Output the material beneath exactly, leaving nothing out.
** start Supplied data **
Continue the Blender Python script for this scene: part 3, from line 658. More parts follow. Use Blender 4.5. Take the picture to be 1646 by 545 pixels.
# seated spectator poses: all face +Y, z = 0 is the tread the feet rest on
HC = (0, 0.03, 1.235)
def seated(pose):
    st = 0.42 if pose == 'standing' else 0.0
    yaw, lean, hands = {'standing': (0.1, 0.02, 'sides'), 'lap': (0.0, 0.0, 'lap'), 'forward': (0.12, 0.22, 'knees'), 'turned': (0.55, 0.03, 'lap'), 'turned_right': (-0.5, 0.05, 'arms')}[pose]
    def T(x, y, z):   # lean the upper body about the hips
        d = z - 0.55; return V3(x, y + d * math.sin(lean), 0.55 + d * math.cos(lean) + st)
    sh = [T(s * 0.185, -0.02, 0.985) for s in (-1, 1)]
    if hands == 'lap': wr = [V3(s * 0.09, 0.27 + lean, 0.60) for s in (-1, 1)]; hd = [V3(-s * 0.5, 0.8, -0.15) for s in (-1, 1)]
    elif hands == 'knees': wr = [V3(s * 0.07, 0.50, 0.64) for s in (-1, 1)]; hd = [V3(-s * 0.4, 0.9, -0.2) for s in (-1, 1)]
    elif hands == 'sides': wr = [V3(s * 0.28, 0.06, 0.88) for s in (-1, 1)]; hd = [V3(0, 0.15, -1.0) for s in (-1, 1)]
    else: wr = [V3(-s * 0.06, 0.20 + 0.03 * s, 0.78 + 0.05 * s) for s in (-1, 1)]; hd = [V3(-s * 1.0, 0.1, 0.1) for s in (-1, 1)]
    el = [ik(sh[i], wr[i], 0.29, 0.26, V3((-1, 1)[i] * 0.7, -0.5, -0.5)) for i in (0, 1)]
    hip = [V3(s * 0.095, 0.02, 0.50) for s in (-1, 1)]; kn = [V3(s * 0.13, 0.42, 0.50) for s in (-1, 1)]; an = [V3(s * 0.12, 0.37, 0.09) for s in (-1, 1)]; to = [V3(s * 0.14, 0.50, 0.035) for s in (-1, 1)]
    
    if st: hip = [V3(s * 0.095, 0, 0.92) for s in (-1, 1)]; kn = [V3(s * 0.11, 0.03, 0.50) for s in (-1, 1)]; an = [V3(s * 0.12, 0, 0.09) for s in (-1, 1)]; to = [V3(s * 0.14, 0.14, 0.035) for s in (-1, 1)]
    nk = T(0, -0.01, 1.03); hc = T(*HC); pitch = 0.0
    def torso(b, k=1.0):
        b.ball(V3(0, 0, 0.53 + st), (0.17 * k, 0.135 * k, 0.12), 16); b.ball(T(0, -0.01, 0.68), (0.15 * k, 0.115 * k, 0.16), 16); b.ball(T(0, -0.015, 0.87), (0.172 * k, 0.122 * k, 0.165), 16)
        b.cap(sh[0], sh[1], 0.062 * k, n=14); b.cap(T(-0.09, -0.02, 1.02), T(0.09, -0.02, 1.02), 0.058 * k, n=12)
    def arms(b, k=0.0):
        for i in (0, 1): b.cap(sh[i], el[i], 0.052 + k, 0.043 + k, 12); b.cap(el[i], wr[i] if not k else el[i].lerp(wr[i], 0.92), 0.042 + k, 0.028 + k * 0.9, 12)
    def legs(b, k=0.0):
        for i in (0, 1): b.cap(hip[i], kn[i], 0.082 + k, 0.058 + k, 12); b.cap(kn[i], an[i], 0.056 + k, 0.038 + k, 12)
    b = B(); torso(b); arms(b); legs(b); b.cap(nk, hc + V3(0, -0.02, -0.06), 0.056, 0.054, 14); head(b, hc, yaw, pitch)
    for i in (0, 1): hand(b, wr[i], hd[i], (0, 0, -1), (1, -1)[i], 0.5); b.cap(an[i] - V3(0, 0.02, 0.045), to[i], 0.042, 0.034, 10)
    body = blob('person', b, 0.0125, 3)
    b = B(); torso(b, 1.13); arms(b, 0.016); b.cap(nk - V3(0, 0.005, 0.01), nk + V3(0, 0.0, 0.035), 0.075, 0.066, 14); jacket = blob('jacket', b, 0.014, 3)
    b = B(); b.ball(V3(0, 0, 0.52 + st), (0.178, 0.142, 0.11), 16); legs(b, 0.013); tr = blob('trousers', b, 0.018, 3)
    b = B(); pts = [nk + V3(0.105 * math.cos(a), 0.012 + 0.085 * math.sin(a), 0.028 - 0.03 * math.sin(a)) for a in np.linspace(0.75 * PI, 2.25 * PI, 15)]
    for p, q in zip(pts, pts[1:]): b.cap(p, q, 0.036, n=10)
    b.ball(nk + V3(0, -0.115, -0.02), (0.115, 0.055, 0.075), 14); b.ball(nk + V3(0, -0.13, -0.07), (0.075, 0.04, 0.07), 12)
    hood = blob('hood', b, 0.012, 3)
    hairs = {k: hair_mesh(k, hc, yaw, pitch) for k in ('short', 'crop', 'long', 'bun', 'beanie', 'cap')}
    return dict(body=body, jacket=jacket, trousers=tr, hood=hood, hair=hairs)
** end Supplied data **
> _Answer to the task_
Continue the Blender Python script for this scene: part 3, from line 658. More parts follow. Use Blender 4.5. Take the picture to be 1646 by 545 pixels.
# seated spectator poses: all face +Y, z = 0 is the tread the feet rest on
HC = (0, 0.03, 1.235)
def seated(pose):
    st = 0.42 if pose == 'standing' else 0.0
    yaw, lean, hands = {'standing': (0.1, 0.02, 'sides'), 'lap': (0.0, 0.0, 'lap'), 'forward': (0.12, 0.22, 'knees'), 'turned': (0.55, 0.03, 'lap'), 'turned_right': (-0.5, 0.05, 'arms')}[pose]
    def T(x, y, z):   # lean the upper body about the hips
        d = z - 0.55; return V3(x, y + d * math.sin(lean), 0.55 + d * math.cos(lean) + st)
    sh = [T(s * 0.185, -0.02, 0.985) for s in (-1, 1)]
    if hands == 'lap': wr = [V3(s * 0.09, 0.27 + lean, 0.60) for s in (-1, 1)]; hd = [V3(-s * 0.5, 0.8, -0.15) for s in (-1, 1)]
    elif hands == 'knees': wr = [V3(s * 0.07, 0.50, 0.64) for s in (-1, 1)]; hd = [V3(-s * 0.4, 0.9, -0.2) for s in (-1, 1)]
    elif hands == 'sides': wr = [V3(s * 0.28, 0.06, 0.88) for s in (-1, 1)]; hd = [V3(0, 0.15, -1.0) for s in (-1, 1)]
    else: wr = [V3(-s * 0.06, 0.20 + 0.03 * s, 0.78 + 0.05 * s) for s in (-1, 1)]; hd = [V3(-s * 1.0, 0.1, 0.1) for s in (-1, 1)]
    el = [ik(sh[i], wr[i], 0.29, 0.26, V3((-1, 1)[i] * 0.7, -0.5, -0.5)) for i in (0, 1)]
    hip = [V3(s * 0.095, 0.02, 0.50) for s in (-1, 1)]; kn = [V3(s * 0.13, 0.42, 0.50) for s in (-1, 1)]; an = [V3(s * 0.12, 0.37, 0.09) for s in (-1, 1)]; to = [V3(s * 0.14, 0.50, 0.035) for s in (-1, 1)]
    
    if st: hip = [V3(s * 0.095, 0, 0.92) for s in (-1, 1)]; kn = [V3(s * 0.11, 0.03, 0.50) for s in (-1, 1)]; an = [V3(s * 0.12, 0, 0.09) for s in (-1, 1)]; to = [V3(s * 0.14, 0.14, 0.035) for s in (-1, 1)]
    nk = T(0, -0.01, 1.03); hc = T(*HC); pitch = 0.0
    def torso(b, k=1.0):
        b.ball(V3(0, 0, 0.53 + st), (0.17 * k, 0.135 * k, 0.12), 16); b.ball(T(0, -0.01, 0.68), (0.15 * k, 0.115 * k, 0.16), 16); b.ball(T(0, -0.015, 0.87), (0.172 * k, 0.122 * k, 0.165), 16)
        b.cap(sh[0], sh[1], 0.062 * k, n=14); b.cap(T(-0.09, -0.02, 1.02), T(0.09, -0.02, 1.02), 0.058 * k, n=12)
    def arms(b, k=0.0):
        for i in (0, 1): b.cap(sh[i], el[i], 0.052 + k, 0.043 + k, 12); b.cap(el[i], wr[i] if not k else el[i].lerp(wr[i], 0.92), 0.042 + k, 0.028 + k * 0.9, 12)
    def legs(b, k=0.0):
        for i in (0, 1): b.cap(hip[i], kn[i], 0.082 + k, 0.058 + k, 12); b.cap(kn[i], an[i], 0.056 + k, 0.038 + k, 12)
    b = B(); torso(b); arms(b); legs(b); b.cap(nk, hc + V3(0, -0.02, -0.06), 0.056, 0.054, 14); head(b, hc, yaw, pitch)
    for i in (0, 1): hand(b, wr[i], hd[i], (0, 0, -1), (1, -1)[i], 0.5); b.cap(an[i] - V3(0, 0.02, 0.045), to[i], 0.042, 0.034, 10)
    body = blob('person', b, 0.0125, 3)
    b = B(); torso(b, 1.13); arms(b, 0.016); b.cap(nk - V3(0, 0.005, 0.01), nk + V3(0, 0.0, 0.035), 0.075, 0.066, 14); jacket = blob('jacket', b, 0.014, 3)
    b = B(); b.ball(V3(0, 0, 0.52 + st), (0.178, 0.142, 0.11), 16); legs(b, 0.013); tr = blob('trousers', b, 0.018, 3)
    b = B(); pts = [nk + V3(0.105 * math.cos(a), 0.012 + 0.085 * math.sin(a), 0.028 - 0.03 * math.sin(a)) for a in np.linspace(0.75 * PI, 2.25 * PI, 15)]
    for p, q in zip(pts, pts[1:]): b.cap(p, q, 0.036, n=10)
    b.ball(nk + V3(0, -0.115, -0.02), (0.115, 0.055, 0.075), 14); b.ball(nk + V3(0, -0.13, -0.07), (0.075, 0.04, 0.07), 12)
    hood = blob('hood', b, 0.012, 3)
    hairs = {k: hair_mesh(k, hc, yaw, pitch) for k in ('short', 'crop', 'long', 'bun', 'beanie', 'cap')}
    return dict(body=body, jacket=jacket, trousers=tr, hood=hood, hair=hairs)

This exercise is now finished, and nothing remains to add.